* [Written instruction] Exact reproduction of the data is required, with images excluded.

═════ Dataset section

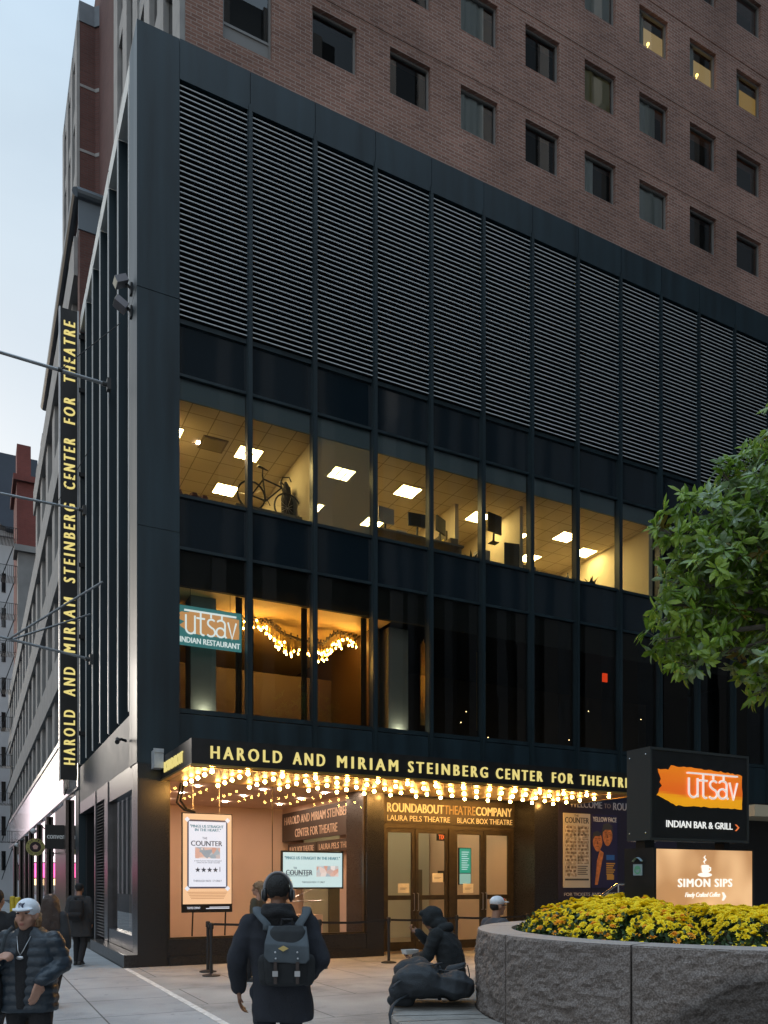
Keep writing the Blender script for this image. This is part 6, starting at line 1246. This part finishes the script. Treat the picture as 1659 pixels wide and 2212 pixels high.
# ---------------------------------------------------------------- duffel bag on the bench
DB = thing('duffel_bag', 'slumped black duffel bag with long straps on the ring bench', 'bag', (1.85,-9.75,.45))
def L3(x, y, d=9.0): q = (x-829.5)/1743; z = 1.8 + (1905-y)/1743*d; return Vector((CAMP.x + d*(.4551+.8904*q), CAMP.y + d*(.8904-.4551*q), z))
mb = MB()
for d_ in (8.6,8.85,9.1): mb.chain([L3(862,2138,d_),L3(884,2120,d_),L3(915,2118,d_),L3(935,2128,d_)], [.10,.17,.19,.15], 14); mb.chain([L3(955,2130,d_),L3(980,2128,d_),L3(1000,2132,d_)], [.12,.165,.115], 14)
mb.cap(L3(930,2128,8.9),L3(960,2130,8.9),.13,.13); mb.cap(L3(975,2100,8.8),L3(1003,2083,8.8),.075,.018); mb.cap(L3(868,2096,8.8),L3(905,2086,8.9),.09,.10); mb.cap(L3(905,2088,8.8),L3(945,2094,8.9),.07,.05); mb.cap(L3(850,2160,8.7),L3(880,2158,8.7),.06,.08)
me = fuse(mb, .013, 5)
displace(me, lambda q, n: .045*(.42-abs(mnoise.noise(Vector((q.x*4.0+q.z*3,q.y*4.0,q.z*6.5))))) + .006*(.5-abs(mnoise.noise(q*15))))
for v in me.vertices: v.co.z = max(v.co.z, .462)
fpart('bag_body', me, cloth('duffel_black', (.024,.030,.037), .7), DB)
mb = MB(); mb.path([L3(875,2094,8.72),L3(905,2083,8.72),L3(940,2094,8.70),L3(975,2098,8.70),L3(1000,2090,8.72)], .006, 5); part('zip', mb, M['cup_black'], DB)
mb = MB(); mb.path([L3(945,2082,8.62),L3(942,2110,8.55),L3(946,2140,8.55),L3(950,2160,8.6)], .020, 6, flat=.35); mb.path([L3(955,2080,8.6),L3(915,2088,8.55),L3(880,2106,8.5),L3(853,2127,8.45),L3(848,2134,8.42)], .022, 7, flat=.4); mb.path([L3(880,2150,8.5),L3(860,2160,8.45),L3(848,2172,8.3),L3(843,2190,8.2),L3(846,2212,8.2),L3(852,2235,8.2)], .024, 7, flat=.4); mb.path([L3(1000,2090,8.75),L3(1010,2085,8.75),L3(1014,2105,8.75),L3(1012,2128,8.75)], .014, 6, flat=.5); part('strap', mb, M['duffel_black'], DB, True)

══════════

* [The result]
Keep writing the Blender script for this image. This is part 6, starting at line 1246. This part finishes the script. Treat the picture as 1659 pixels wide and 2212 pixels high.
# ---------------------------------------------------------------- duffel bag on the bench
DB = thing('duffel_bag', 'slumped black duffel bag with long straps on the ring bench', 'bag', (1.85,-9.75,.45))
def L3(x, y, d=9.0): q = (x-829.5)/1743; z = 1.8 + (1905-y)/1743*d; return Vector((CAMP.x + d*(.4551+.8904*q), CAMP.y + d*(.8904-.4551*q), z))
mb = MB()
for d_ in (8.6,8.85,9.1): mb.chain([L3(862,2138,d_),L3(884,2120,d_),L3(915,2118,d_),L3(935,2128,d_)], [.10,.17,.19,.15], 14); mb.chain([L3(955,2130,d_),L3(980,2128,d_),L3(1000,2132,d_)], [.12,.165,.115], 14)
mb.cap(L3(930,2128,8.9),L3(960,2130,8.9),.13,.13); mb.cap(L3(975,2100,8.8),L3(1003,2083,8.8),.075,.018); mb.cap(L3(868,2096,8.8),L3(905,2086,8.9),.09,.10); mb.cap(L3(905,2088,8.8),L3(945,2094,8.9),.07,.05); mb.cap(L3(850,2160,8.7),L3(880,2158,8.7),.06,.08)
me = fuse(mb, .013, 5)
displace(me, lambda q, n: .045*(.42-abs(mnoise.noise(Vector((q.x*4.0+q.z*3,q.y*4.0,q.z*6.5))))) + .006*(.5-abs(mnoise.noise(q*15))))
for v in me.vertices: v.co.z = max(v.co.z, .462)
fpart('bag_body', me, cloth('duffel_black', (.024,.030,.037), .7), DB)
mb = MB(); mb.path([L3(875,2094,8.72),L3(905,2083,8.72),L3(940,2094,8.70),L3(975,2098,8.70),L3(1000,2090,8.72)], .006, 5); part('zip', mb, M['cup_black'], DB)
mb = MB(); mb.path([L3(945,2082,8.62),L3(942,2110,8.55),L3(946,2140,8.55),L3(950,2160,8.6)], .020, 6, flat=.35); mb.path([L3(955,2080,8.6),L3(915,2088,8.55),L3(880,2106,8.5),L3(853,2127,8.45),L3(848,2134,8.42)], .022, 7, flat=.4); mb.path([L3(880,2150,8.5),L3(860,2160,8.45),L3(848,2172,8.3),L3(843,2190,8.2),L3(846,2212,8.2),L3(852,2235,8.2)], .024, 7, flat=.4); mb.path([L3(1000,2090,8.75),L3(1010,2085,8.75),L3(1014,2105,8.75),L3(1012,2128,8.75)], .014, 6, flat=.5); part('strap', mb, M['duffel_black'], DB, True)